Dijelaskan Kuspawansyah, nama Nutuk Beham sendiri berasal dari bahasa daerah Kutai pedalaman, terdiri dari dua kata: “Nutuk” yang berarti menumbuk padi, dan “Beham” yang berarti makan dengan cara memasukkan makanan ke dalam mulut. Tradisi ini mengartikan menumbuk padi ketan muda sebanyak-banyaknya untuk dijadikan kue wajik sebelum dimakan bersama.
“Proses pembuatan beham dimulai dengan merendam padi atau gabah ketan muda yang baru dipanen selama tiga hari tiga malam. Setelah itu, gabah disangrai dalam kuali hingga matang, kemudian didinginkan. Selanjutnya, padi ketan dimasukkan ke dalam lesung untuk ditumbuk bersama-sama selama satu hari satu malam, tergantung banyaknya padi ketan,” terangnya.

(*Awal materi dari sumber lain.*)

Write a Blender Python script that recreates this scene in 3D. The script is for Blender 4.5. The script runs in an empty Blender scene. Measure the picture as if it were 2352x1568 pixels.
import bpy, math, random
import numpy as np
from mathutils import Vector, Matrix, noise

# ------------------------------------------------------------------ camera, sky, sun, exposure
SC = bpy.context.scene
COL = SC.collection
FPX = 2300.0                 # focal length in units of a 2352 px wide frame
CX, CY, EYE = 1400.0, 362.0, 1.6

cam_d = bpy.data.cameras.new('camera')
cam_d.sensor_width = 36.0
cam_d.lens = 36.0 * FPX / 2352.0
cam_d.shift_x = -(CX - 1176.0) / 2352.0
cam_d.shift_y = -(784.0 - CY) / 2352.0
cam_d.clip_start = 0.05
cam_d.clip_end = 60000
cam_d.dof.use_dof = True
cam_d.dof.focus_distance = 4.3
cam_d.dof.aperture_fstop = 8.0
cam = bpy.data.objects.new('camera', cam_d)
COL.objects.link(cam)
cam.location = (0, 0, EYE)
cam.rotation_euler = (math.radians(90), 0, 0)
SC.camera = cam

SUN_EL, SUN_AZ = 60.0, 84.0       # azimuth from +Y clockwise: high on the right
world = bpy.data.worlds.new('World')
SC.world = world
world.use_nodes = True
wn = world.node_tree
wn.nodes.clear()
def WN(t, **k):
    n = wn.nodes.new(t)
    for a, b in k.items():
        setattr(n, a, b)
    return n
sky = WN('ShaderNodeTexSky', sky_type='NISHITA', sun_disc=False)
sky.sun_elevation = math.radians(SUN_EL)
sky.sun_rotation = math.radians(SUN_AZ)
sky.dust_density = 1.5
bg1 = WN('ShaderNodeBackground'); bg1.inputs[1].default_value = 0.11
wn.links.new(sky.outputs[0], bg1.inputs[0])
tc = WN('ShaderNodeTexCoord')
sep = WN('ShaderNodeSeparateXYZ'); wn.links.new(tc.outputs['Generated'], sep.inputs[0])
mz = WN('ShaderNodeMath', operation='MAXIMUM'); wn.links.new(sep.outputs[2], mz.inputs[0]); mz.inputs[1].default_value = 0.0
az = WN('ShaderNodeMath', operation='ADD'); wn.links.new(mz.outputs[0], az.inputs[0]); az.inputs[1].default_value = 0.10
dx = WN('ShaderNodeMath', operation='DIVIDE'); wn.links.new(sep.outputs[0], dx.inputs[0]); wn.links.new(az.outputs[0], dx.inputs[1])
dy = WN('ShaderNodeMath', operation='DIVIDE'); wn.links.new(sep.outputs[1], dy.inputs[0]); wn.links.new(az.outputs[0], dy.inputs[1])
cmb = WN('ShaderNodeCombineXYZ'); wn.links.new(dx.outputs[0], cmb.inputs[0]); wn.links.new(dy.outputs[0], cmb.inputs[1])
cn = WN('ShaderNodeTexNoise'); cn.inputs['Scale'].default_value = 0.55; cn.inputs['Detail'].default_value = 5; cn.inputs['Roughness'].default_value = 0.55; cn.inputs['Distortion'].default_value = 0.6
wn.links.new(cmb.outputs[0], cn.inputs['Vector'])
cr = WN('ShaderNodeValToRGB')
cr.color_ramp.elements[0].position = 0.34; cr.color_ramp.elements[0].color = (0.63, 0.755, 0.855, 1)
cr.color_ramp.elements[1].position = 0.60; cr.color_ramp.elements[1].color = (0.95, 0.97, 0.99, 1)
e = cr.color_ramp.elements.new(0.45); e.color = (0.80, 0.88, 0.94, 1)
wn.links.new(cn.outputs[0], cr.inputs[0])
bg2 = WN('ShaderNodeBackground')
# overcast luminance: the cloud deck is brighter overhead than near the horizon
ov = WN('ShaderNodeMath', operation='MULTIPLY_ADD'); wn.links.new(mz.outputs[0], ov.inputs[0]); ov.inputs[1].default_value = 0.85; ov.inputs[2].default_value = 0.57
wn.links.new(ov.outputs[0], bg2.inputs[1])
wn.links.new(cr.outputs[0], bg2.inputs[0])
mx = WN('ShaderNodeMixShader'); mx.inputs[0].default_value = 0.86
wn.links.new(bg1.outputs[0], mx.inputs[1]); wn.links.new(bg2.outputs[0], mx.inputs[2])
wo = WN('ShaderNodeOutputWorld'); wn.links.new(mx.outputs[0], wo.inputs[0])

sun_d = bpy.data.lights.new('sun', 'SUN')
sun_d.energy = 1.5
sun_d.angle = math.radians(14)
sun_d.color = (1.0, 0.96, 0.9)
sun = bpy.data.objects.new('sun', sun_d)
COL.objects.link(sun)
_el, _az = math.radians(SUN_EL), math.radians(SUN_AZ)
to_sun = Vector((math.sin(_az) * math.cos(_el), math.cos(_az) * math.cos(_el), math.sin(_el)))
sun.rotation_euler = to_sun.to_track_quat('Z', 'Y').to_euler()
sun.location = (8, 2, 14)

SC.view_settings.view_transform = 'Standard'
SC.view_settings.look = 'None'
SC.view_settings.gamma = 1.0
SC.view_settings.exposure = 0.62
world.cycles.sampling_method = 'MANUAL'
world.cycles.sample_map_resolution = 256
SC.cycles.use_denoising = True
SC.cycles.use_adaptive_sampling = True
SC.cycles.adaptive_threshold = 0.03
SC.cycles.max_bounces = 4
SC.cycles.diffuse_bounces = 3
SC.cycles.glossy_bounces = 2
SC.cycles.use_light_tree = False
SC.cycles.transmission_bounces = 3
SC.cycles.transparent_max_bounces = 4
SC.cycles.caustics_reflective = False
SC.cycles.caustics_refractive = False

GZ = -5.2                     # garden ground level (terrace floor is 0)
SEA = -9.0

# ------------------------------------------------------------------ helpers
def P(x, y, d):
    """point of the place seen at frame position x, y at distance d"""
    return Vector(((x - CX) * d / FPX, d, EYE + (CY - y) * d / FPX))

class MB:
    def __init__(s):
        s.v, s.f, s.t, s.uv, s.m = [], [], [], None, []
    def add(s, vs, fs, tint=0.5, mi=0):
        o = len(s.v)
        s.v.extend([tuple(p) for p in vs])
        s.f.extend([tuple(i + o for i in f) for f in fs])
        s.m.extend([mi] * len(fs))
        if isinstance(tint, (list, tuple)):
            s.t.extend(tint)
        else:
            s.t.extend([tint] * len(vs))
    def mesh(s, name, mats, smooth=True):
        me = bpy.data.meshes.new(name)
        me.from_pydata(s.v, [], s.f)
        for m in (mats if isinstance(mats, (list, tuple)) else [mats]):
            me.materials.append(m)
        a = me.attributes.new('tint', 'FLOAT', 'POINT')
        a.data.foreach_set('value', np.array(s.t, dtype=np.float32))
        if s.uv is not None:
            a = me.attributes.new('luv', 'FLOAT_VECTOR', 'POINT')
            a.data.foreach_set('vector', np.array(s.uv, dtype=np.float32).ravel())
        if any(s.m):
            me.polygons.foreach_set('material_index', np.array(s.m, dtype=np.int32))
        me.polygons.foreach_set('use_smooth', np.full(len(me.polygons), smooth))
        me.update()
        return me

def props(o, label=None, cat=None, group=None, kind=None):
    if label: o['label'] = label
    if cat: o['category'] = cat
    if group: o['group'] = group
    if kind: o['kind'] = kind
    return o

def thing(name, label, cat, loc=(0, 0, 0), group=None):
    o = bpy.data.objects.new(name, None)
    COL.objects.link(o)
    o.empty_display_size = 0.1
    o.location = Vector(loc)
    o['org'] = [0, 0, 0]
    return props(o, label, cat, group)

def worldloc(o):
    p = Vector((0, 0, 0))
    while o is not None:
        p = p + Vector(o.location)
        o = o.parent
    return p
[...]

Uniknya, lesung yang digunakan untuk menumbuk padi ketan dapat berbunyi karena di bawahnya dipasang “aler,” yaitu semacam tongkat yang mengeluarkan suara saat bersentuhan dengan lesung. Setelah selesai ditumbuk, padi ketan dimasukkan ke dalam niru untuk dipisahkan atau disaring antara ampas dan berasnya, sebuah proses yang juga dilakukan bersama-sama oleh warga.
“Upacara Nutuk Beham ini merupakan hasil panen padi ketan muda dari warga yang dikumpulkan bersama kepada lembaga adat atau ketua kelompok, kemudian diadakan upacara adat. Prosesi ini digelar selama satu hari satu malam penuh sebagai ungkapan syukur atas hasil panen yang melimpah dari Sang Pencipta,” pungkas Kuspawansyah.
Untuk menarik para pengunjung, upacara ini dikemas dalam sebuah festival budaya yang bertajuk “Nutuk Beham Festival Budaya Kutai Adat Lawas.” Acara ini melibatkan pemerintah daerah, dunia usaha, lembaga adat, komunitas budaya, serta para pelaku UMKM, dan telah menjadi agenda tahunan yang berlangsung untuk ketujuh kalinya. Dengan segala keunikan dan makna yang terkandung, Nutuk Beham bukan hanya sekadar tradisi, tetapi juga simbol kebersamaan dan rasa syukur masyarakat Kutai Adat Lawas yang patut dilestarikan dan diwariskan kepada generasi mendatang.